** START Information shown **

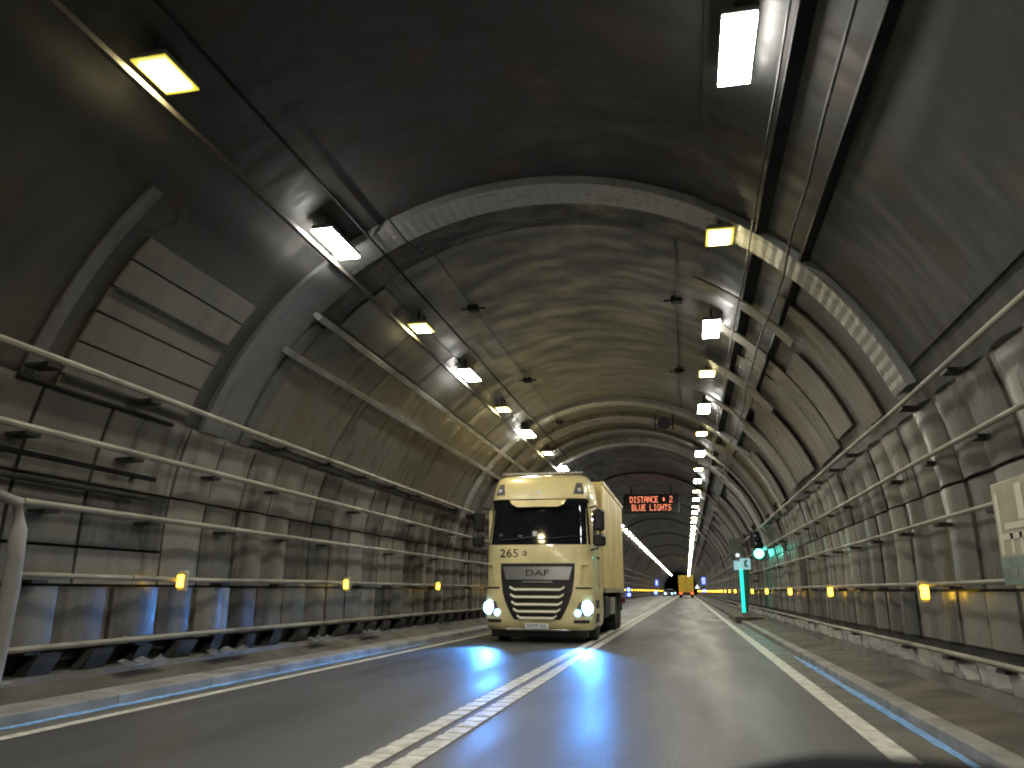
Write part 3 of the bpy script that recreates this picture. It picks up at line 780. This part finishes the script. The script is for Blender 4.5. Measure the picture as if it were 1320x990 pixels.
# roof lamps
for sg in (-1, 1):
    patch('roof_lamp', M['lampglass'], 0, 0, 3.30, 3.58, .008, shape=lambda v, sg=sg: tuple(sorted((sg*(.70+.07*v), sg*(.90-.02*v)))), nu=5, nv=3)
    mb = MB(); q = cab(sg*.82, 3.40, .01); mb.lathe([(.05, 0), (.03, -.015)], 'y', 12, tuple(q)); mb.build('roof_lamp_bulb', M['white'], T)
patch('roof_emblem', M['white'], -.045, .045, 3.34, 3.40, .006, nu=4, nv=1)
mb = MB(); mb.box(-.98, .98, .74, .80, 3.845, 3.885, .01); mb.build('roof_bar', M['silver'], T)
# grille
patch('grille_surround', M['black'], 0, 0, .50, 1.72, .008, shape=lambda v: (-(.42+.27*(1-(1-v)**2.4)), .42+.27*(1-(1-v)**2.4)), nu=18, nv=12)
bp_ = patch('badge_panel', M['silver'], 0, 0, 1.36, 1.645, .028, shape=lambda v: (-(.585+.06*v), .585+.06*v), nu=14, nv=2)
patch('lower_trim', M['silver'], -.28, .28, 1.30, 1.325, .03, nu=8, nv=1)
for k, h in enumerate((1.14, .98, .82, .67, .53)):
    hwid = (.50, .485, .46, .425, .36)[k]
    mb = MB()
    def slat(u, v, kk, h=h, hwid=hwid):
        s = -hwid+2*hwid*u; e = max(0, abs(2*u-1)-.84)/.16
        p = cab(s, h, .015+.050*(1-v)); return (p.x, p.y, h+.055*e+.030*v - .022*kk)
    mb.slab(slat, 24, 1); mb.build('grille_slat', M['slat'], T)
pc = cab(0, 1.5, .032)
o = text_mesh('DAF', .19, 'badge_lettering', M['letter'], bp_, (0, pc.y-.006, 1.505), extrude=.004, xscale=1.55)
q = cab(-.45, 1.93, .006)
text_mesh('265', .26, 'fleet_number', M['letter'], body, (-.66, cab(-.53, 1.93).y-.006, 1.94), rot=(math.pi/2 - .06, 0, 0), extrude=.002, xscale=1.15)
mb = MB(); mb.lathe([(.055, -.004), (.055, .01)], 'y', 16, (-.30, cab(-.25, 1.94).y-.002, 1.94)); em = mb.build('round_emblem', M['letter'], body)
mb = MB(); mb.lathe([(.036, -.007), (.036, .0)], 'y', 16, (-.315, cab(-.25, 1.94).y-.002, 1.94)); mb.build('emblem_disc', M['paint'], em)
# side deflectors, bumper seam, headlights, bumper intakes
for sg in (-1, 1):
    patch('seam', M['black'], 0, 0, 1.16, 1.20, .006, shape=lambda v, sg=sg: tuple(sorted((sg*.70, sg*1.0))), nu=8, nv=1)
    mb = MB(); a = cab(sg*.82, 1.62, .02)
    mb.tube([cab(sg*.80, 1.30, .012), cab(sg*.815, 1.55, .025), cab(sg*.82, 1.68, .03), cab(sg*.93, 1.70, .03)], .022, 6); mb.build('air_deflector', M['paint'], T, smooth=True)
    patch('headlamp_unit', M['lampglass'], 0, 0, .60, .88, .006, shape=lambda v, sg=sg: tuple(sorted((sg*(.66+.10*v), sg*.97))), nu=8, nv=3)
    c0 = cab(sg*.87, .75, .012); mb = MB(); mb.lathe([(.155, .03), (.145, -.01), (.08, -.03)], 'y', 20, tuple(c0)); mb.build('headlight', M['head'], T, smooth=True)
    c1 = cab(sg*.73, .645, .012); mb = MB(); mb.lathe([(.085, .03), (.078, -.01), (.04, -.02)], 'y', 16, tuple(c1)); mb.build('fog_lamp', M['head_small'], T, smooth=True)
    patch('bumper_intake', M['steel'], 0, 0, .43, .50, .005, shape=lambda v, sg=sg: tuple(sorted((sg*.66, sg*.93))), nu=6, nv=1)
    ld = bpy.data.lights.new('headlight_beam', 'SPOT'); ld.energy = HEADLIGHT_W; ld.color = (.07, .33, 1.0)
    ld.spot_size = math.radians(46); ld.spot_blend = 1.0; ld.shadow_soft_size = .09
    lo = link('headlight_beam', ld, T, (c0.x, c0.y-.12, c0.z)); lo.rotation_euler = (math.radians(90-10), 0, math.pi)
mb = MB(); mb.box(-.72, .72, .05, .2, .262, .30, .008); mb.build('bumper_lip', M['silver'], T)
mb = MB(); mb.box(-.27, .27, -.03, -.008, .30, .425, .006); pl = mb.build('number_plate', M['white'], T)
text_mesh('W·PT 152', .095, 'plate_lettering', M['letter'], pl, (0, -.032, .362), extrude=.001, xscale=1.05)
mb = MB(); mb.box(-1.1, 1.1, .25, .5, .12, .30, .02); mb.build('underrun_bar', M['black'], T)
# cab sides: door window, seam, steps, handle, mirrors
for sg in (-1, 1):
    xs = 1.235
    def side_slab(name, y0, y1, h0, h1, m, off=.004, th=.012, T=T, sg=sg):
        mb = MB(); mb.slab(lambda u, v, k: (sg*(interp(HW, h0+(h1-h0)*v)+off-th*k), y0+(y1-y0)*u, h0+(h1-h0)*v), 1, 5); return mb.build(name, m, T)
    side_slab('side_window', .62, 1.45, 2.20, 2.98, M['glass'])
    dr = side_slab('door_seam', 1.52, 1.545, 1.0, 3.0, M['black'])
    side_slab('step_well', .62, 1.35, .42, .62, M['black']); side_slab('step_well', .62, 1.35, .74, .92, M['black'])
    mb = MB(); mb.box(sg*1.24-.02, sg*1.24+.03, 1.28, 1.48, 1.86, 1.91, .008); mb.build('door_handle', M['black'], T)
    m_ = MB(); m_.tube([(sg*1.18, .36, 2.98), (sg*1.34, .22, 3.0), (sg*1.42, .20, 2.9), (sg*1.43, .20, 2.2), (sg*1.36, .22, 2.05), (sg*1.2, .30, 2.02)], .022, 8)
    ma = m_.build('mirror_arm', M['black'], T, smooth=True)
    m_ = MB(); m_.box(sg*1.40-.13, sg*1.40+.13, .10, .30, 2.44, 2.92, .05); m_.build('mirror', M['black'], ma)
    m_ = MB(); m_.box(sg*1.41-.14, sg*1.41+.14, .08, .30, 2.10, 2.36, .05); m_.build('mirror', M['black'], ma)
    m_ = MB(); m_.slab(lambda u, v, k: (sg*(1.16+.06*u), .42+.06*k, 2.16+.8*v), 1, 4); m_.build('pillar', M['paint'], T)
# box body behind the cab
mb = MB(); mb.box(-1.27, 1.27, 2.45, 8.7, 1.12, 3.86, .03); bx = mb.build('box_body', M['box'], T)
for sg in (-1, 1):
    for k in range(11):
        mb = MB(); yy = 2.55+k*.6; mb.box(sg*1.27-.008, sg*1.27+.008, yy, yy+.03, 1.2, 3.8); mb.build('side_batten', M['box'], bx)
    mb = MB(); mb.box(sg*1.27-.03, sg*1.27+.03, 2.45, 8.7, 3.80, 3.875); mb.build('top_rail', M['box'], bx)
    mb = MB(); mb.box(sg*1.27-.025, sg*1.27+.025, 2.45, 8.7, 1.08, 1.20); mb.build('bottom_rail', M['silver'], bx)
for sg in (-1, 1):
    mb = MB(); mb.box(sg*.45-.06, sg*.45+.06, 1.6, 8.5, .80, 1.06); mb.build('chassis_rail', M['steel'], T)
    mb = MB(); mb.box(sg*1.0-.22, sg*1.0+.22, 3.0, 4.3, .45, 1.0, .06); mb.build('fuel_tank', M['steel'], T)
    mb = MB(); mb.box(sg*1.2-.02, sg*1.2+.02, 4.5, 5.9, .5, .95, .01); mb.build('side_guard', M['silver'] if sg > 0 else M['steel'], T)
    mb = MB(); mb.box(sg*1.15-.15, sg*1.15+.15, 8.62, 8.74, .75, .9); mb.build('rear_lamp', mat('dull_rear_lamp', (.25, .03, .02), .3), T)
    for yy, dual in ((1.45, False), (6.4, True), (7.55, True)):
        wd = .3 if not dual else .56
        x0 = sg*1.20; x1 = sg*(1.20-wd)
        mb = MB(); a, b = sorted((x0, x1))
        mb.lathe([(.30, a), (.46, a), (.50, a+.05), (.50, b-.05), (.46, b), (.30, b)], 'x', 28, (0, yy, .50)); ty = mb.build('wheel', M['rubber'], T, smooth=True)
        mb = MB(); mb.lathe([(.29, sg*1.19), (.27, sg*1.15), (.12, sg*1.12), (.10, sg*1.18)], 'x', 20, (0, yy, .50)); mb.build('rim', M['rim'], ty, smooth=True)
        mb = MB(); mb.quadgrid(lambda u, v: (sg*1.23 - sg*.45*v, yy+.6*math.cos(math.pi*u), .52+.57*math.sin(math.pi*u)), 12, 1); mb.build('mudguard', M['black'], T)

# ------------------------------------------------------------------ distant yellow truck ahead and an oncoming car
t = thing('truck', 'distant yellow box truck driving away in the right lane', 'truck', (-.16, 140, 0))
mb = MB(); mb.box(-1.27, 1.27, 0, 10, .95, 3.75, .04); bb = mb.build('box_body', M['far_yellow'], t)
mb = MB(); mb.box(-.02, .02, -.03, .0, 1.0, 3.6); mb.build('door_seam', M['steel'], bb)
mb = MB(); mb.box(-1.2, 1.2, -.05, .1, .55, .9, .02); mb.build('bumper', M['steel'], t)
mb = MB(); mb.box(-1.1, 1.1, 10.2, 12.2, .6, 3.4, .1); mb.build('cab', M['far_yellow'], t)
for sg in (-1, 1):
    mb = MB(); mb.box(sg*.95-.22, sg*.95+.22, -.12, -.05, .66, .88); mb.build('tail_lamp', M['tail'], t)
    for yy in (1.5, 2.8, 10.8):
        mb = MB(); a, b = sorted((sg*1.2, sg*.8)); mb.lathe([(.3, a), (.48, a), (.5, a+.04), (.5, b-.04), (.48, b), (.3, b)], 'x', 16, (0, yy, .5)); wh = mb.build('wheel', M['rubber'], t)
def far_car(lab, x, y):
    t = thing('car', lab, 'car', (x, y, 0), 'oncoming cars far ahead')
    mb = MB(); prof = ((0, .5), (.05, .8), (.9, .95), (1.6, 1.42), (3.0, 1.45), (4.1, 1.0), (4.3, .5), (4.2, .25), (.1, .25))
    n = len(prof); 
    for s in (-1, 1): mb.v += [(s*(.88 if z < 1.1 else .68), yy, z) for yy, z in prof]
    mb.f.append(tuple(range(n))); mb.f.append(tuple(range(2*n-1, n-1, -1)))
    for i in range(n): mb.f.append((i, (i+1) % n, n+(i+1) % n, n+i))
    mb.build('body', M['blackpaint'], t)
    mb = MB(); mb.slab(lambda u, v, k: ((u-.5)*(1.5-.3*v), .98+.55*v-.02-.01*k, 1.0+.38*v), 1, 1); mb.build('windscreen', M['glass'], t)
    for s in (-1, 1):
        mb = MB(); mb.lathe([(.11, .02), (.10, -.04)], 'y', 12, (s*.62, .0, .66)); mb.build('headlight', M['head'], t)
        for yy in (.85, 3.4):
            mb = MB(); mb.lathe([(.30, s*.9-.1), (.32, s*.9), (.30, s*.9+.02)], 'x', 14, (0, yy, .32)); mb.build('wheel', M['rubber'], t)
far_car('nearer oncoming car with bluish headlights far down the left lane', -3.4, 150)
far_car('farther oncoming car with bluish headlights beyond the first one', -3.5, 196)

# ------------------------------------------------------------------ dashboard of the car the picture is taken from
t = thing('dashboard', 'blurred black dashboard top at the bottom right picture edge', 'dashboard', (0, 0, .6))
def dz(x, yq):
    hump = .399 - .055*max(0, (x-.20)/.18)**2 if x > .20 else .399 - .045*max(0, (.12-x)/.16)**1.5
    return max(hump, .335)
mb = MB()
mb.slab(lambda u, v, k: (-.6+1.3*u, .50+.38*v, (dz(-.6+1.3*u, v) - .03*(2*v-1)**2 - (0 if v < .9 else .03)) if k == 0 else .22), 40, 6)
mb.build('top', M['dash'], t, smooth=True)
mb = MB(); mb.box(.02, .26, .72, .76, .33, .36, .008); mb.build('vent', M['black'], t)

** END Information shown **

▶ [Exercise]: Filter lines by "picture" and return each hit.

▶ [Solution for this problem]:
Write part 3 of the bpy script that recreates this picture. It picks up at line 780. This part finishes the script. The script is for Blender 4.5. Measure the picture as if it were 1320x990 pixels.
# ------------------------------------------------------------------ dashboard of the car the picture is taken from
t = thing('dashboard', 'blurred black dashboard top at the bottom right picture edge', 'dashboard', (0, 0, .6))